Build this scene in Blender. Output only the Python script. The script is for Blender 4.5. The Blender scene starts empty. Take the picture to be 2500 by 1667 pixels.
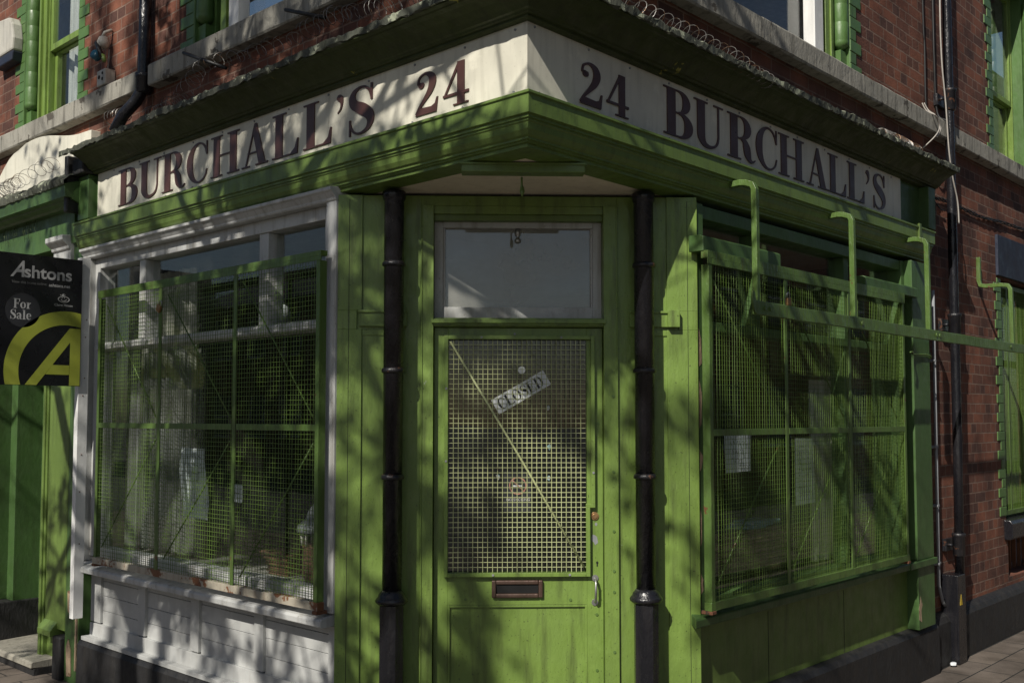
import bpy, bmesh, math, random
from mathutils import Vector
import numpy as np
random.seed(7)
SC = bpy.context.scene
COL = SC.collection
R_ = math.radians

# ------------------------------------------------------------------ camera
th = R_(43); pt = R_(3.2); DA = 4.3; EYE = 1.75
fw = Vector((math.cos(th), math.sin(th), 0)); rt = Vector((math.sin(th), -math.cos(th), 0))
cam_loc = -DA * (fw + 0.0153 * rt); cam_loc.z = EYE
fwd = fw * math.cos(pt) + Vector((0, 0, 1)) * math.sin(pt)
cd = bpy.data.cameras.new('camera'); cam = bpy.data.objects.new('camera', cd); COL.objects.link(cam)
cam.location = cam_loc; cam.rotation_euler = fwd.to_track_quat('-Z', 'Y').to_euler()
cd.sensor_width = 36; cd.lens = 36 * 2489 / 2500; cd.shift_y = 47 / 2500
cd.clip_start = 0.05; cd.clip_end = 400
SC.camera = cam

# ------------------------------------------------------------------ light
SUN = Vector((1, 0.256, -0.86)).normalized()
w = bpy.data.worlds.new('World'); SC.world = w; w.use_nodes = True
nt = w.node_tree; nt.nodes.clear()
sky = nt.nodes.new('ShaderNodeTexSky'); sky.sky_type = 'NISHITA'; sky.sun_disc = False
sky.sun_elevation = math.asin(-SUN.z); sky.sun_rotation = math.atan2(-SUN.x, -SUN.y)
bg = nt.nodes.new('ShaderNodeBackground'); bg.inputs[1].default_value = 0.05
wo = nt.nodes.new('ShaderNodeOutputWorld')
nt.links.new(sky.outputs[0], bg.inputs[0]); nt.links.new(bg.outputs[0], wo.inputs[0])
sl = bpy.data.lights.new('sun', 'SUN'); sl.energy = 5.0; sl.angle = R_(0.42); sl.color = (1.0, 0.95, 0.86)
so = bpy.data.objects.new('sun', sl); COL.objects.link(so)
so.rotation_euler = SUN.to_track_quat('-Z', 'Y').to_euler(); so.location = (-8, -3, 9)
SC.view_settings.view_transform = 'Standard'; SC.view_settings.look = 'None'
SC.view_settings.exposure = 0.05; SC.view_settings.gamma = 1
SC.render.engine = 'CYCLES'
SC.cycles.max_bounces = 7; SC.cycles.diffuse_bounces = 2; SC.cycles.transparent_max_bounces = 16

# ------------------------------------------------------------------ materials
def nodes(m): return m.node_tree.nodes, m.node_tree.links
def newmat(name):
    m = bpy.data.materials.new(name); m.use_nodes = True
    return m, m.node_tree.nodes['Principled BSDF']
def noise(m, scale, detail=4, vec=None, sx=None, rough=0.55):
    N, L = nodes(m)
    n = N.new('ShaderNodeTexNoise'); n.inputs['Scale'].default_value = scale
    n.inputs['Detail'].default_value = detail; n.inputs['Roughness'].default_value = rough
    if vec is None:
        g = N.new('ShaderNodeNewGeometry'); vec = g.outputs['Position']
    if sx:
        mp = N.new('ShaderNodeMapping'); mp.inputs['Scale'].default_value = sx
        L.new(vec, mp.inputs['Vector']); vec = mp.outputs[0]
    L.new(vec, n.inputs['Vector']); return n.outputs['Fac']
def ramp(m, fac, a, b, ca=(0, 0, 0, 1), cb=(1, 1, 1, 1)):
    N, L = nodes(m); r = N.new('ShaderNodeValToRGB')
    r.color_ramp.elements[0].position = a; r.color_ramp.elements[0].color = ca
    r.color_ramp.elements[1].position = b; r.color_ramp.elements[1].color = cb
    L.new(fac, r.inputs[0]); return r.outputs[0]
def mix(m, fac, a, b, mode='MIX'):
    N, L = nodes(m); x = N.new('ShaderNodeMix'); x.data_type = 'RGBA'; x.blend_type = mode
    for i, v in ((0, fac), (6, a), (7, b)):
        if isinstance(v, (int, float)): x.inputs[i].default_value = v
        elif isinstance(v, tuple): x.inputs[i].default_value = (*v[:3], 1)
        else: L.new(v, x.inputs[i])
    return x.outputs[2]
def bump(m, bs, h, strength, dist=0.01):
    N, L = nodes(m); b = N.new('ShaderNodeBump'); b.inputs['Strength'].default_value = strength
    b.inputs['Distance'].default_value = dist; L.new(h, b.inputs['Height']); L.new(b.outputs[0], bs.inputs['Normal'])
def paint(name, col, rough=0.4, wear=None, wt=0.7, dirt=0.35, bs_=0.25, dirtcol=(0.03, 0.03, 0.015), metal=0.0, wsc=9):
    m, b = newmat(name); N, L = nodes(m)
    c = mix(m, ramp(m, noise(m, 1.7, 5), 0.35, 0.7), col, tuple(x * 0.76 for x in col))
    c = mix(m, ramp(m, noise(m, 5.5, 7, rough=0.7), 0.55, 0.72, (0, 0, 0, 1), (0.55, 0.55, 0.55, 1)), c, tuple(min(1, x * 1.22 + 0.003) for x in col))
    c = mix(m, ramp(m, noise(m, 90, 3), 0.66, 0.70, (0, 0, 0, 1), (dirt, dirt, dirt, 1)), c, dirtcol)
    st = ramp(m, noise(m, 7, 6, sx=(3, 3, 0.35)), 0.5, 0.78)
    dm = mix(m, 1.0, st, (dirt, dirt, dirt), 'MULTIPLY')
    c = mix(m, dm, c, dirtcol)
    if wear:
        wm = ramp(m, noise(m, wsc, 8, rough=0.65), wt, wt + 0.012)
        c = mix(m, wm, c, wear)
    L.new(c, b.inputs['Base Color']); b.inputs['Metallic'].default_value = metal
    rr = ramp(m, noise(m, 12, 4), 0.3, 0.7, (rough * 0.75,) * 3 + (1,), (min(1, rough * 1.35),) * 3 + (1,))
    L.new(rr, b.inputs['Roughness'])
    bump(m, b, noise(m, 45, 6, sx=(1, 1, 0.4)), bs_, 0.006)
    return m
GREEN = (0.13, 0.20, 0.045)
M = {}
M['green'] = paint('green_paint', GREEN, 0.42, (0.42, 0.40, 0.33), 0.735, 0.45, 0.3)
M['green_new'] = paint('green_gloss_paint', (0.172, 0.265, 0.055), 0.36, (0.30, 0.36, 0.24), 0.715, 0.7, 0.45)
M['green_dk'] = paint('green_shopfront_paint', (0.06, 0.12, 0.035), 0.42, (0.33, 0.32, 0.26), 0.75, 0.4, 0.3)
M['green_moss'] = paint('mossy_green_paint', (0.04, 0.055, 0.012), 0.6, (0.25, 0.24, 0.04), 0.66, 0.7, 0.6, (0.015, 0.017, 0.006), wsc=5)
M['green_metal'] = paint('green_painted_steel', (0.095, 0.165, 0.038), 0.4, (0.12, 0.05, 0.025), 0.665, 0.5, 0.9, (0.05, 0.03, 0.015))
M['wire_pale'] = paint('pale_painted_wire', (0.52, 0.56, 0.29), 0.45, (0.15, 0.1, 0.05), 0.74, 0.3, 0.1)
M['wire'] = paint('shade_toned_green_wire', (0.10, 0.17, 0.03), 0.45, (0.10, 0.05, 0.02), 0.72, 0.3, 0.1)  # darker than the door wire: unlit look of the side guards put into colour
M['white'] = paint('white_paint', (0.52, 0.525, 0.51), 0.5, (0.25, 0.20, 0.14), 0.70, 0.75, 0.35, (0.20, 0.18, 0.14))
M['white_board'] = paint('weathered_white_boards', (0.47, 0.475, 0.46), 0.6, (0.20, 0.17, 0.13), 0.73, 0.25, 0.25, (0.22, 0.20, 0.17))
M['black_rust'] = paint('rusting_black_collar', (0.013, 0.013, 0.016), 0.35, (0.10, 0.045, 0.025), 0.60, 0.5, 1.0, (0.05, 0.04, 0.035), wsc=22)
M['white_new'] = paint('white_window_paint', (0.78, 0.78, 0.76), 0.35, None, 0.8, 0.3, 0.15, (0.3, 0.28, 0.25))
M['sign'] = paint('cream_sign_panel', (0.74, 0.71, 0.59), 0.38, (0.22, 0.2, 0.15), 0.77, 0.5, 0.1, (0.36, 0.34, 0.27))
M['letter'] = paint('maroon_lettering', (0.085, 0.037, 0.031), 0.35, (0.42, 0.36, 0.32), 0.71, 0.35, 0.15, wsc=34)
M['black'] = paint('black_gloss_paint', (0.011, 0.011, 0.014), 0.24, (0.15, 0.15, 0.17), 0.715, 0.4, 0.8, (0.045, 0.04, 0.038), wsc=17)
M['black_dull'] = paint('black_masonry_paint', (0.016, 0.0155, 0.016), 0.6, (0.20, 0.18, 0.15), 0.725, 0.5, 1.0, (0.04, 0.037, 0.032))
M['soffit'] = paint('cream_soffit_paint', (0.84, 0.75, 0.60), 0.7, None, 0.8, 0.25, 0.3, (0.35, 0.28, 0.2))
M['stone'] = paint('weathered_stone', (0.32, 0.305, 0.26), 0.8, (0.08, 0.07, 0.055), 0.60, 0.95, 0.9, (0.05, 0.045, 0.035), wsc=5)
M['concrete'] = paint('concrete_step', (0.30, 0.28, 0.23), 0.85, (0.12, 0.1, 0.08), 0.68, 0.6, 0.8)
M['lead'] = paint('lichened_lead', (0.07, 0.075, 0.055), 0.8, (0.30, 0.32, 0.23), 0.58, 0.7, 1.0, (0.03, 0.03, 0.02), wsc=16)
M['rust'] = paint('rusted_steel', (0.17, 0.07, 0.035), 0.8, (0.05, 0.03, 0.02), 0.6, 0.4, 1.0)
M['rustgreen'] = paint('rusty_white_rail', (0.42, 0.38, 0.30), 0.6, (0.17, 0.07, 0.03), 0.54, 0.6, 0.6, (0.12, 0.06, 0.03), wsc=5)
M['steel'] = paint('galvanised_steel', (0.45, 0.45, 0.44), 0.35, None, 0.9, 0.3, 0.1, metal=0.85)
M['greypipe'] = paint('grey_conduit', (0.27, 0.28, 0.29), 0.5, None, 0.9, 0.4, 0.2)
M['brass'] = paint('brass', (0.50, 0.30, 0.14), 0.35, None, 0.9, 0.4, 0.1, metal=0.8)
M['bronze'] = paint('brown_bronze', (0.10, 0.06, 0.045), 0.45, None, 0.9, 0.4, 0.4, metal=0.4)
M['void'] = paint('dark_recess', (0.006, 0.006, 0.006), 0.9, None, 0.9, 0, 0)
M['wood'] = paint('bare_splintered_wood', (0.36, 0.26, 0.17), 0.8, (0.15, 0.09, 0.05), 0.6, 0.5, 1.0)
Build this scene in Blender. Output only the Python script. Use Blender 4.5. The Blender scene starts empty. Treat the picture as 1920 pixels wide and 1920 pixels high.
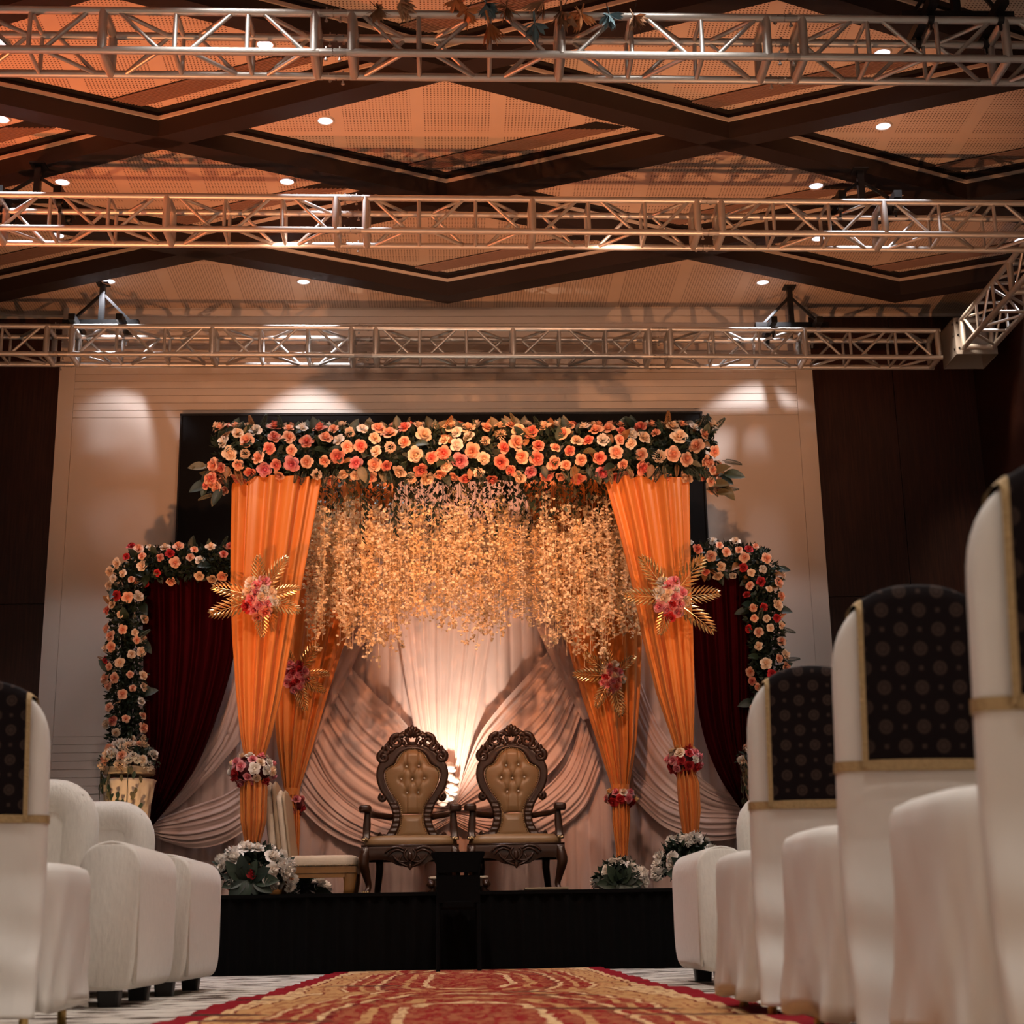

===============

● **DIRECTIVE**: Write out again exactly the lines from the start of the data above through the line containing "SC.camera = cam", inclusive, excluding any pictures.

● **COMPLETE OUTPUT**:
Build this scene in Blender. Output only the Python script. The script is for Blender 4.5. The Blender scene starts empty. Take the picture to be 2500 by 1667 pixels.
import bpy, bmesh, math, random
from mathutils import Vector
import numpy as np
random.seed(7)
SC = bpy.context.scene
COL = SC.collection
R_ = math.radians

# ------------------------------------------------------------------ camera
th = R_(43); pt = R_(3.2); DA = 4.3; EYE = 1.75
fw = Vector((math.cos(th), math.sin(th), 0)); rt = Vector((math.sin(th), -math.cos(th), 0))
cam_loc = -DA * (fw + 0.0153 * rt); cam_loc.z = EYE
fwd = fw * math.cos(pt) + Vector((0, 0, 1)) * math.sin(pt)
cd = bpy.data.cameras.new('camera'); cam = bpy.data.objects.new('camera', cd); COL.objects.link(cam)
cam.location = cam_loc; cam.rotation_euler = fwd.to_track_quat('-Z', 'Y').to_euler()
cd.sensor_width = 36; cd.lens = 36 * 2489 / 2500; cd.shift_y = 47 / 2500
cd.clip_start = 0.05; cd.clip_end = 400
SC.camera = cam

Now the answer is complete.